The noise of the square is behind me. I enter the Library: I feel the pull of the books like a physical force, and the quiet of this orderly place where time has been magically embalmed and preserved. To either side, the sudden faces of readers lost in lucid dreams are outlined by the light of the “studious lamps” (to use Milton’s figure of speech). I recall that I have remembered this trope before, in this place, along with that other epithet that defines the atmosphere: the “dry camel” of your Lunaraio sentimental and a hexameter from the Aeneid that uses the same figure but goes so far beyond it.
Ibant obscuri sola sub nocte per umbras
These thoughts bring me to your office door. I go in; we exchange a few conventional but cordial words, and I give you a copy of this book. I think I am right, Lugones, in believing that you did not dislike me, and that you would have been amused to find some of my work to your liking. Nothing like that ever happened, but this time you turn the pages and read a line here or there approvingly, because you have recognized your own voice in them, perhaps, or because faulty execution is less important to you than sound theory.

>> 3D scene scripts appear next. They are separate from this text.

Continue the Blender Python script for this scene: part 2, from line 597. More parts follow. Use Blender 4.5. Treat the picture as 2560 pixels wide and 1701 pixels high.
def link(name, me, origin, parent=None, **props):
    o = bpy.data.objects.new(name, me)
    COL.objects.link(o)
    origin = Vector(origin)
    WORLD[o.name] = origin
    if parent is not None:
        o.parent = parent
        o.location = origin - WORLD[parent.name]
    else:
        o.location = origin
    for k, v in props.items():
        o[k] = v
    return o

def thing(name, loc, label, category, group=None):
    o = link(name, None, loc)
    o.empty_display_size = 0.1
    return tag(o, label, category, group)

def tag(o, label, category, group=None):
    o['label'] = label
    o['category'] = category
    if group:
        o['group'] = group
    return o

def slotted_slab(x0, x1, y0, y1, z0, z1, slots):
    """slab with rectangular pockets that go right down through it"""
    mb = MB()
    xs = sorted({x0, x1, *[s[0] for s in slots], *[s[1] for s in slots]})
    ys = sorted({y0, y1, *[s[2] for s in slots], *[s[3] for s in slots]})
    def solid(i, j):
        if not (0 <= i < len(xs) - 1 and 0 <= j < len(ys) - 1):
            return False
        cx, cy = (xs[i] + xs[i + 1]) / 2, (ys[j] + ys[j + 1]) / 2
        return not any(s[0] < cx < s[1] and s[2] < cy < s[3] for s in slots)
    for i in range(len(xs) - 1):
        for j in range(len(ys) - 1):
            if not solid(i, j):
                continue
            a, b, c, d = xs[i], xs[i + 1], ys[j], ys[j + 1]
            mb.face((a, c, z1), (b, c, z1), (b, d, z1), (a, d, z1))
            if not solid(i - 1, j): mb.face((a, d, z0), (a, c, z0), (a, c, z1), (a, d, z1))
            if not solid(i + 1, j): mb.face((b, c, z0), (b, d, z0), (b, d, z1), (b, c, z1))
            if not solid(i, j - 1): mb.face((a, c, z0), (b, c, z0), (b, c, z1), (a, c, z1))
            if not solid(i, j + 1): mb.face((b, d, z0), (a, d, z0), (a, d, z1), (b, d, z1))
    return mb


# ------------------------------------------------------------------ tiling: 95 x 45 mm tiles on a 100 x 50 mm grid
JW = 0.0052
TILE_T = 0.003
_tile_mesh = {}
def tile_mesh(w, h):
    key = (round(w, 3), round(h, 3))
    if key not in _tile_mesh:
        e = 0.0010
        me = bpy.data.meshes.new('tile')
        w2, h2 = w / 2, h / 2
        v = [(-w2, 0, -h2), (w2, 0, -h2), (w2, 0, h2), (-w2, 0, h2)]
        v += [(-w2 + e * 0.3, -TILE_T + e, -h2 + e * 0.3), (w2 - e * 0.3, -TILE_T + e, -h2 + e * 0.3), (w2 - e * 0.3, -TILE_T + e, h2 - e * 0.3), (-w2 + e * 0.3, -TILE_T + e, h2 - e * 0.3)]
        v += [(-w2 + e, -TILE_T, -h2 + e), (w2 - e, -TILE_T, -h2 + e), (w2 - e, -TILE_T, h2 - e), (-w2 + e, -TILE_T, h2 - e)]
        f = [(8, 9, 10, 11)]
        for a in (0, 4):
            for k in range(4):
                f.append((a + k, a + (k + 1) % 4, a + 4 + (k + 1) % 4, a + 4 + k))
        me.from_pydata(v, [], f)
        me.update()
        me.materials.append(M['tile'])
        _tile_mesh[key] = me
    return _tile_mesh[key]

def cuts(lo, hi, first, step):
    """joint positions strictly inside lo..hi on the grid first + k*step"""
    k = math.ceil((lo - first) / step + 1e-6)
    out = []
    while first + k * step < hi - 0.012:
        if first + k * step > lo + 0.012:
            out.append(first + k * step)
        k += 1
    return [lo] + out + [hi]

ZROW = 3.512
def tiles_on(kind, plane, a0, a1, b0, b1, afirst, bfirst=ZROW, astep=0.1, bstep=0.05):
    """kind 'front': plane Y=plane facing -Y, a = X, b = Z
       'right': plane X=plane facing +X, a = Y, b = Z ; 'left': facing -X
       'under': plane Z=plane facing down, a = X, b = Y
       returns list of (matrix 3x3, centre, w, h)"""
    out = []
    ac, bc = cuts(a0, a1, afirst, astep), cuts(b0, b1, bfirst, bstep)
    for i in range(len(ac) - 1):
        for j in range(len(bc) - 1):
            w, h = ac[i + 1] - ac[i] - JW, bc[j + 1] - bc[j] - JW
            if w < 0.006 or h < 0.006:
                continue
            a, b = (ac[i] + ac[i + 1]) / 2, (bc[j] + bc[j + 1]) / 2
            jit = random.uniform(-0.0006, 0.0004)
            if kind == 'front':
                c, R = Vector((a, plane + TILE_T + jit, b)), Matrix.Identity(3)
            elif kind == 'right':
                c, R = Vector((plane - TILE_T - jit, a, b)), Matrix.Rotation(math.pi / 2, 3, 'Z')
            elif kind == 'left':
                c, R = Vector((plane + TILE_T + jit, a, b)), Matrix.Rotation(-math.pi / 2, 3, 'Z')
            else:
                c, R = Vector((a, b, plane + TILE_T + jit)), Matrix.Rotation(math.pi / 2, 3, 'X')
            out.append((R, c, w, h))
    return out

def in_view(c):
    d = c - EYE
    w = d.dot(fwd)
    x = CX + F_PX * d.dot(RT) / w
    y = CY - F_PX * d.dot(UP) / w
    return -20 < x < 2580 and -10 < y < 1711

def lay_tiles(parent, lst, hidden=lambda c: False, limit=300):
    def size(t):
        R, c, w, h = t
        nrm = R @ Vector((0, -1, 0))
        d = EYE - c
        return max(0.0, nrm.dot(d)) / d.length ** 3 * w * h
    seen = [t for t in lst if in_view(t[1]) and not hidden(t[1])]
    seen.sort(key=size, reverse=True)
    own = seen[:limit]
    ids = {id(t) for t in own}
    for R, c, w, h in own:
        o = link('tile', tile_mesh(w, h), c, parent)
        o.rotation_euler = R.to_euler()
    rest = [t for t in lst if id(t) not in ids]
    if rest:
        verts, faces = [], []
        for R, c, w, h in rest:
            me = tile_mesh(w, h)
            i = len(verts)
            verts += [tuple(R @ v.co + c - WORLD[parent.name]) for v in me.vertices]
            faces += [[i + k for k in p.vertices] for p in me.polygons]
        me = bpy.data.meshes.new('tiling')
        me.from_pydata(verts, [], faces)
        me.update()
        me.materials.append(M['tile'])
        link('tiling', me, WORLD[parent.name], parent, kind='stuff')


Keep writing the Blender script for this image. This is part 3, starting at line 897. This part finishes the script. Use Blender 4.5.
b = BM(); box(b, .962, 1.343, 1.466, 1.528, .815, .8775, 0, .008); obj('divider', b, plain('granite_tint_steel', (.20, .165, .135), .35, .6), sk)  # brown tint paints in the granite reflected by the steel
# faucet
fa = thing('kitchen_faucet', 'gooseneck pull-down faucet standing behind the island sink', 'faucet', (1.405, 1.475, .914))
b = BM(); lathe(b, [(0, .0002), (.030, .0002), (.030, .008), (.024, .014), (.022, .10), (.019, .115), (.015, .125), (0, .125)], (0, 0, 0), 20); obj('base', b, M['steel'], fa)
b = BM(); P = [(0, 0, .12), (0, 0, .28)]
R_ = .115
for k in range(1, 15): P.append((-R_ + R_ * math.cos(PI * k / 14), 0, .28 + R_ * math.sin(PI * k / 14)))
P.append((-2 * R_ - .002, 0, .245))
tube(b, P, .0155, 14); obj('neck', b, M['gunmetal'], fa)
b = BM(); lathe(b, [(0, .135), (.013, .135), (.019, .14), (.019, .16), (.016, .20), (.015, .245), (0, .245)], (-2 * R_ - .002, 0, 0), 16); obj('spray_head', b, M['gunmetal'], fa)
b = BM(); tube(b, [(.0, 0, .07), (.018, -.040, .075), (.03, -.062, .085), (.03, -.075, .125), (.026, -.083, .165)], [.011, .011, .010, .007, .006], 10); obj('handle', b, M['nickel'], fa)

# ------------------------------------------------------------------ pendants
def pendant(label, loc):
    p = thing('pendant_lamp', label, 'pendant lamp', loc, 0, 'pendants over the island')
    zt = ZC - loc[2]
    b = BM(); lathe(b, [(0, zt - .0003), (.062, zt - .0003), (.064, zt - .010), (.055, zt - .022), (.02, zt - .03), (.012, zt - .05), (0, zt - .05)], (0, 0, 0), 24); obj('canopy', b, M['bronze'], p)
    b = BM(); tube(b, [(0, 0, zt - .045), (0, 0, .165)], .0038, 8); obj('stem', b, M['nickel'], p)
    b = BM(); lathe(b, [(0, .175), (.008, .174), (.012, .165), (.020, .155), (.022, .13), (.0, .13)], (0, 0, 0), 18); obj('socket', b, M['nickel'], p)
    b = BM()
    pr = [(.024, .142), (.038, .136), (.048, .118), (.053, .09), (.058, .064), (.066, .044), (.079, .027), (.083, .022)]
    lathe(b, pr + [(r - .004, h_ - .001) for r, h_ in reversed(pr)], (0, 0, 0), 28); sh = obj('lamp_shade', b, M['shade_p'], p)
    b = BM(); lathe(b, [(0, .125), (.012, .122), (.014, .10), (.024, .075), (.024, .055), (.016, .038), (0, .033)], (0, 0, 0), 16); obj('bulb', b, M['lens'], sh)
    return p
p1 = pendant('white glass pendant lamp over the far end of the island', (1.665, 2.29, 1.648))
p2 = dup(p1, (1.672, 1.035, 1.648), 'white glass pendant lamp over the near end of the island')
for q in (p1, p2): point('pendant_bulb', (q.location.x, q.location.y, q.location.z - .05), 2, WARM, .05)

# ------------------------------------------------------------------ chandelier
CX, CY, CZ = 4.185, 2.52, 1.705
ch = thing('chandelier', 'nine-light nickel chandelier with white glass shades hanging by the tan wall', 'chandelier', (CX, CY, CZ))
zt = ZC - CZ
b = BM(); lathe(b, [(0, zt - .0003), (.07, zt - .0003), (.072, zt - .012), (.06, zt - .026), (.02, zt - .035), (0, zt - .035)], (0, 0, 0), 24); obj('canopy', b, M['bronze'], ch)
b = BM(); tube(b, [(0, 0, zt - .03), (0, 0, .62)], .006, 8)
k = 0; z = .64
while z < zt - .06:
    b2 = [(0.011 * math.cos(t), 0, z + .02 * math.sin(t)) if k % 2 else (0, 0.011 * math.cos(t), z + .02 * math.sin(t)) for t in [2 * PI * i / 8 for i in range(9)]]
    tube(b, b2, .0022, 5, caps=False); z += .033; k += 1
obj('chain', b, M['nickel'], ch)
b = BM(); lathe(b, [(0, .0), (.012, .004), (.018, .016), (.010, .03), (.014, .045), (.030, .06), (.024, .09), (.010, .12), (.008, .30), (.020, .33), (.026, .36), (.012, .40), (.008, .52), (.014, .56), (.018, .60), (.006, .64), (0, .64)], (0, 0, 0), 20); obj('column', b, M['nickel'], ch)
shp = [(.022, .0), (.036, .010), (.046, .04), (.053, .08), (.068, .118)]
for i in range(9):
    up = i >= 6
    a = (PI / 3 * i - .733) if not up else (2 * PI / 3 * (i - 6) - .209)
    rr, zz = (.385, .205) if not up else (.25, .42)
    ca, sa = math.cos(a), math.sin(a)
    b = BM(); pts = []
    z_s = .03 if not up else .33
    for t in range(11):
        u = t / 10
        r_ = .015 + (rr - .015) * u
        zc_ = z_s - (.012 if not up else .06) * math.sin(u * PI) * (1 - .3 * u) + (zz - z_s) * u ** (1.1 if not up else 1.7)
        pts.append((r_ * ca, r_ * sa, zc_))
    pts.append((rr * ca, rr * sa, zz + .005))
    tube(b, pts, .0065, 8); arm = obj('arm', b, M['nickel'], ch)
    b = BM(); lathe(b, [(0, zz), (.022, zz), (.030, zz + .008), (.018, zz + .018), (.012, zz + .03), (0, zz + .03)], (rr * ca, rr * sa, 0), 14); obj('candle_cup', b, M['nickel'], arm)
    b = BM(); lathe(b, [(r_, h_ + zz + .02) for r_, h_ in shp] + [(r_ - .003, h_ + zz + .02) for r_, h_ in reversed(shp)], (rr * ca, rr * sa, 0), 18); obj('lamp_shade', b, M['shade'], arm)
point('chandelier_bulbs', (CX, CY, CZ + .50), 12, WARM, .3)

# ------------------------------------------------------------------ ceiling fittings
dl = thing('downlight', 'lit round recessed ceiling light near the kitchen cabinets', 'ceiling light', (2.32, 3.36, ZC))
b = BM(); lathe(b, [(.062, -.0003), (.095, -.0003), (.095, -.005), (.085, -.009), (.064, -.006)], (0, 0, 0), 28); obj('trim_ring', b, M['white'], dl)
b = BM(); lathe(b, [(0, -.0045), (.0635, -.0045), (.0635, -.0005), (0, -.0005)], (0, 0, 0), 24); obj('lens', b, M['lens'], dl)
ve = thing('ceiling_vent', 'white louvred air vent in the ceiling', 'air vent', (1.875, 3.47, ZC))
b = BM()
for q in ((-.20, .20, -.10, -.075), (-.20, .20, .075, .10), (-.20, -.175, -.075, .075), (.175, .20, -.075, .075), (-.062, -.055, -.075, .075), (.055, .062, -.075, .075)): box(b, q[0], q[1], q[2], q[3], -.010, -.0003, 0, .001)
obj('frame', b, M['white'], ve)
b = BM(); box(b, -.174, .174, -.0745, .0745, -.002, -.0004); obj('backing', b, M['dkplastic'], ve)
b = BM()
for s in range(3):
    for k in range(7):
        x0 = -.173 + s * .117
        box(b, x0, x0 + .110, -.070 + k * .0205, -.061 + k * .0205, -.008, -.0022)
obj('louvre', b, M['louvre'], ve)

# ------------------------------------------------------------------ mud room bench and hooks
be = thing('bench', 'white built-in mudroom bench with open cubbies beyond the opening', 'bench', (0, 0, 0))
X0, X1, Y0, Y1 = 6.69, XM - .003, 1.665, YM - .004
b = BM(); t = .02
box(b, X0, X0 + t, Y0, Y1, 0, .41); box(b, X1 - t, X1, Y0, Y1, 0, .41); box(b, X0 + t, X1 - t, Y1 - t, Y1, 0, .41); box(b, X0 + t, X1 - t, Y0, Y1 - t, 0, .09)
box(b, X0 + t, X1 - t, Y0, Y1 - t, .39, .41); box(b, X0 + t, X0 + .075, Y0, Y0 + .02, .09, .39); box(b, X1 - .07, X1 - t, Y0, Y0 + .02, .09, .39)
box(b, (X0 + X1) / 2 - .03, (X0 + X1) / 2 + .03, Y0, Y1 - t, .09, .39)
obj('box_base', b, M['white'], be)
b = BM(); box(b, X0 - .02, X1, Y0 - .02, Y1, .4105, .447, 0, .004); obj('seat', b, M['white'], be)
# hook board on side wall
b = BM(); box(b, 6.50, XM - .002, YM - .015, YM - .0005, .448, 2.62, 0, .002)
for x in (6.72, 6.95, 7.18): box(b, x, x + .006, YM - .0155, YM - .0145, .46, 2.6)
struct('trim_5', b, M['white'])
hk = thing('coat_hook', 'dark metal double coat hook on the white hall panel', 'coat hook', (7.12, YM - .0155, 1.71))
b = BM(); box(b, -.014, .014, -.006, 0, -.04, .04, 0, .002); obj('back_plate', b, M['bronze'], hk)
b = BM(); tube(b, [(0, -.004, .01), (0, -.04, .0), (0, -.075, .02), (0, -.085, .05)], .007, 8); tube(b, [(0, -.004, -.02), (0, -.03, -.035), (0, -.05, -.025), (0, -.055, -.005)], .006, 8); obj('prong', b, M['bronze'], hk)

With this my dream dissolves, like water mixing with water. The vast library that stands all around me is on México Street, not Rodríguez Peña, and you, Lugones, took your life early in 1938. Vanity and nostalgia have led me to fabricate an impossible scene. So be it, I say to myself, for I too will soon be dead, your time will be mistaken for mine, the order of events will be lost in the universe of symbols, and in some way it will be fair to say that I did take you a copy of this book, and you received it.
J. L. B.
Buenos Aires, August 9, 1960
Jorge Francisco Isidoro Luis Borges (24 August 1899 – 14 June 1986), known as Jorge Luis Borges, was an Argentine short-story writer, essayist, poet and translator born in Buenos Aires. His work embraces the "character of unreality in all literature". His most famous books, Ficciones (1944) and The Aleph (1949), are compilations of short stories interconnected by common themes such as dreams, labyrinths, libraries, mirrors, animals, fictional writers, philosophy, religion and God.
Borges' works have contributed to philosophical literature and also to both the fantasy and magical realism genres. The genre of magical realism reacted against the dominant realism and naturalism of the nineteenth century. Critic Ángel Flores, the first to use the term, considers the beginning of the movement to be the release of Borges' A Universal History of Infamy (1935). Scholars have also suggested that Borges's progressive blindness helped him to create innovative literary symbols through imagination. His late poems dialogue with such cultural figures as Spinoza, Camões, and Virgil.
In 1914 his family moved to Switzerland, where he studied at the Collège de Genève. The family travelled widely in Europe, including stays in Spain. On his return to Argentina in 1921, Borges began publishing his poems and essays in surrealist literary journals. He also worked as a librarian and public lecturer. In 1955 he was appointed director of the National Public Library and professor of Literature at the University of Buenos Aires. In 1961 he came to international attention when he received the first ever Prix International, sharing the award with Samuel Beckett. In 1971 he won the Jerusalem Prize. His work was translated and published widely in the United States and in Europe. Borges himself was fluent in several languages. Borges dedicated his final work, The Conspirators, to the city of Geneva, Switzerland, and it was there, in 1986, that he chose to die.
His international fame was consolidated in the 1960s, aided by the "Latin American Boom" and the success of Gabriel García Márquez's One Hundred Years of Solitude. Writer and essayist J. M. Coetzee said of him: "He, more than anyone, renovated the language of fiction and thus opened the way to a remarkable generation of Spanish American novelists."